In the second quarter of 2017, Cleco Power began receiving the monthly SSR payments from MISO, subject to refund, and MISO began allocating SSR costs to the load serving entities that require the operation of the SSR unit for reliability purposes, including Cleco Power. The SSR payments include recovering operations and maintenance expenses, administrative and general expenses, taxes, depreciation, capital expenditures, and carrying charges, all of which are related to Teche Unit 3 for the period of the SSR agreements. If Teche Unit 3 is not retired, at the end of the final SSR Cleco Power must refund any SSR payments received from MISO for capital expenditures paid by third parties.
Cleco Power filed with FERC for its approval to collect $20.3 million and $11.8 million annually in SSR payments from MISO for the first and second SSR agreements, respectively. On December 31, 2018, FERC issued an Order certifying the settlement of Cleco Power’s first two SSR agreements. The MISO settlement included a reduction to the expenses and capital Cleco Power was allowed to recover. For the year ended December 31, 2018, Cleco Power recorded a $1.6 million decrease in Other operations revenue for expected refunds to MISO for a reduction in SSR payments related to the operating costs and a $0.9 million decrease in Power purchased for utility customers for Cleco Power’s portion of allocated SSR operating costs.

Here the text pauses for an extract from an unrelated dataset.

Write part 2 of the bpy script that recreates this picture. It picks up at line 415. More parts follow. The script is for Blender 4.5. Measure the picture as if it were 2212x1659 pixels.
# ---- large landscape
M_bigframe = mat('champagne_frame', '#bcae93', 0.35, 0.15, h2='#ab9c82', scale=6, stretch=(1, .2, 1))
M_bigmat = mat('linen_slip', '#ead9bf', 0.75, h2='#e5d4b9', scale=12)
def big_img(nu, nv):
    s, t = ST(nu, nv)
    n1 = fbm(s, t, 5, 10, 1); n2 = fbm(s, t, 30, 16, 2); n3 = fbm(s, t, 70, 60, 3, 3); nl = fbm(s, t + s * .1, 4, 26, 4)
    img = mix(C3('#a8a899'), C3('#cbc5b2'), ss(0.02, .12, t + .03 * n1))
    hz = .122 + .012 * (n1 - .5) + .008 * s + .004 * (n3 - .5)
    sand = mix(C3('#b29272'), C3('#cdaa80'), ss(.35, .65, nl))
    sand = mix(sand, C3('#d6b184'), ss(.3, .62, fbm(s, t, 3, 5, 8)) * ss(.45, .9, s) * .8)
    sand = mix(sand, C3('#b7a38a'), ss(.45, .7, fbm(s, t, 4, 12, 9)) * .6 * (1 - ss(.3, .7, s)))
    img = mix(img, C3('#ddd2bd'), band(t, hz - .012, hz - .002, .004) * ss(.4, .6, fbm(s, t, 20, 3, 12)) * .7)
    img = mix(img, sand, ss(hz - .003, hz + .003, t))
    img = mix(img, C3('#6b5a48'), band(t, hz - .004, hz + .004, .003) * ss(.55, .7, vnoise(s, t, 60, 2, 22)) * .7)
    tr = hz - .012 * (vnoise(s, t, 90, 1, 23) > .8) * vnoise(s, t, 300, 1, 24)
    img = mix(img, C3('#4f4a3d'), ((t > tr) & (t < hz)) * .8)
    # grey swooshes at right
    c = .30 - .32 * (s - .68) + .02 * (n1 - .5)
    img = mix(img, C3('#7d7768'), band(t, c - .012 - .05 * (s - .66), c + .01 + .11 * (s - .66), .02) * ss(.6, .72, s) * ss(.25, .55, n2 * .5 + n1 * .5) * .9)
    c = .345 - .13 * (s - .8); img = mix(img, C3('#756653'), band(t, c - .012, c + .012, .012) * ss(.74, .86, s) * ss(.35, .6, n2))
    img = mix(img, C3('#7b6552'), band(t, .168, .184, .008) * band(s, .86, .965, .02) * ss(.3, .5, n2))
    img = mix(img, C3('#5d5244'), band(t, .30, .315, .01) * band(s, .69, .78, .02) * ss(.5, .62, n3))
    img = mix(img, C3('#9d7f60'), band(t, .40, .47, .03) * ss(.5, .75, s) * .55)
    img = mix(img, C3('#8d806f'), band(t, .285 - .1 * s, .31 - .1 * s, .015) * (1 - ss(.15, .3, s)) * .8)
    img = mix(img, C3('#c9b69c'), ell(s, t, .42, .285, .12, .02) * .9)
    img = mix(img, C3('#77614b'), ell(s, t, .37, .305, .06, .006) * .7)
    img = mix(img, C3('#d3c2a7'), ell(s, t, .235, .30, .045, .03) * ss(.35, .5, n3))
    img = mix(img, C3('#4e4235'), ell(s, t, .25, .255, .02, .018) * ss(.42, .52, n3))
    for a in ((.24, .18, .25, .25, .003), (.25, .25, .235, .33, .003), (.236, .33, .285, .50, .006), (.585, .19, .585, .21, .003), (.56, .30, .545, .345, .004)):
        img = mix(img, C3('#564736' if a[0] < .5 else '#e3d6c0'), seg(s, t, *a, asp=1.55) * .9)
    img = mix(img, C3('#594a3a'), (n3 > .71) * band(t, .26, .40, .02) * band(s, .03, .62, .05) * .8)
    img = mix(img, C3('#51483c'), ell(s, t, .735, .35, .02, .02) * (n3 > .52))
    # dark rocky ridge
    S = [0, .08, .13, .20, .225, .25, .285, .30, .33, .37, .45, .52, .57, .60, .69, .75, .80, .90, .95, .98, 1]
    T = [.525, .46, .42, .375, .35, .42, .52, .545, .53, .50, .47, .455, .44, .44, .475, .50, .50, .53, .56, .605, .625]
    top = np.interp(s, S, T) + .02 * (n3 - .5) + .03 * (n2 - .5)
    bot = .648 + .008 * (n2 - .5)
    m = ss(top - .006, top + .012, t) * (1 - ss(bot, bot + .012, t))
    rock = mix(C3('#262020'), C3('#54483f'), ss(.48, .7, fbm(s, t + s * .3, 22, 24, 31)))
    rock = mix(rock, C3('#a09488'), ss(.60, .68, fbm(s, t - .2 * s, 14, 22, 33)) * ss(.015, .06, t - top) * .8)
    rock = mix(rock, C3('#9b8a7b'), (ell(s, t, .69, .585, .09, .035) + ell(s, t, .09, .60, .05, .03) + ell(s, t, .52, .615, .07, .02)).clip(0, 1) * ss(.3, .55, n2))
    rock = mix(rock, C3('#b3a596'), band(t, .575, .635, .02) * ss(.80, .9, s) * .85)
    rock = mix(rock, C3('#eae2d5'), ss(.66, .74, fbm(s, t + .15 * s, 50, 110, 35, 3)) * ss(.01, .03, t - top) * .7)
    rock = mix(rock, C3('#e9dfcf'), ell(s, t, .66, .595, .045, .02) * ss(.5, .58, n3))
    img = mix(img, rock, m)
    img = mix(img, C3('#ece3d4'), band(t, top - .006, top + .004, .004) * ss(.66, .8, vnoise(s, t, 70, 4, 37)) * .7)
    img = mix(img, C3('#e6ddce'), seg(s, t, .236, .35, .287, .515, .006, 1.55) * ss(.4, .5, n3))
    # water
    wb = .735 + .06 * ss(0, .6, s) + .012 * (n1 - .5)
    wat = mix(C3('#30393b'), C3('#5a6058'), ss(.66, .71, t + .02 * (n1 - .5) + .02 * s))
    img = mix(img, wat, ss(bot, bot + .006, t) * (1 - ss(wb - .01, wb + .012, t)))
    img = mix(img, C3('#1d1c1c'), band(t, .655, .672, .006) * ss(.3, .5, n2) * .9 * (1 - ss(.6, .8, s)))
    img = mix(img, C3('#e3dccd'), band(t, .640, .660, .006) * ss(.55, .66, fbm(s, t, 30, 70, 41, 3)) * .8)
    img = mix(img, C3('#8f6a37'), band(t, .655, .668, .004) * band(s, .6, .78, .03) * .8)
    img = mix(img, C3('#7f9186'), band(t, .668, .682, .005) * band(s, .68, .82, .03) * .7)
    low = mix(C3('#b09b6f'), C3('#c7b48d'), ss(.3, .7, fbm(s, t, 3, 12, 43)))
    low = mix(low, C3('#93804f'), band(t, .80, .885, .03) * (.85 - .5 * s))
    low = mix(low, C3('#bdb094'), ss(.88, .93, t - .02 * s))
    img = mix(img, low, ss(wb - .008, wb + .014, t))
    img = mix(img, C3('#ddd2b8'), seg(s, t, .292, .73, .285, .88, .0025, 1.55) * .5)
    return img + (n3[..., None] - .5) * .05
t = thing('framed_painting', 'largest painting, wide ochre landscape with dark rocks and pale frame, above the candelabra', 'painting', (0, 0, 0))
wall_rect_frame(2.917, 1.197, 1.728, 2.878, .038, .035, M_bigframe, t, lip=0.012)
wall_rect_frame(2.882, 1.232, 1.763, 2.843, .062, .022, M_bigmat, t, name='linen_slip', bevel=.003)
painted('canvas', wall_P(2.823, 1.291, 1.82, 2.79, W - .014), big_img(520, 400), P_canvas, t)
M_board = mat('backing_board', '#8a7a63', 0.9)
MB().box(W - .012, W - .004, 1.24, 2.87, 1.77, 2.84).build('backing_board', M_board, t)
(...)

At the end of the third SSR agreement, Cleco Power expects Teche Unit 3 to be available to run until the estimated 2021 in-service date of Bayou Vista to Segura Transmission project; at which time, Cleco Power does not expect to offer the unit into MISO, barring any grid or customer reliability issues or other similar reasons. At December 31, 2018, Cleco Power had $5.9 million accrued for the net capital refund. As part of the settlement, one of the load serving entities agreed to reimburse Cleco Power for their portion of the capital refund.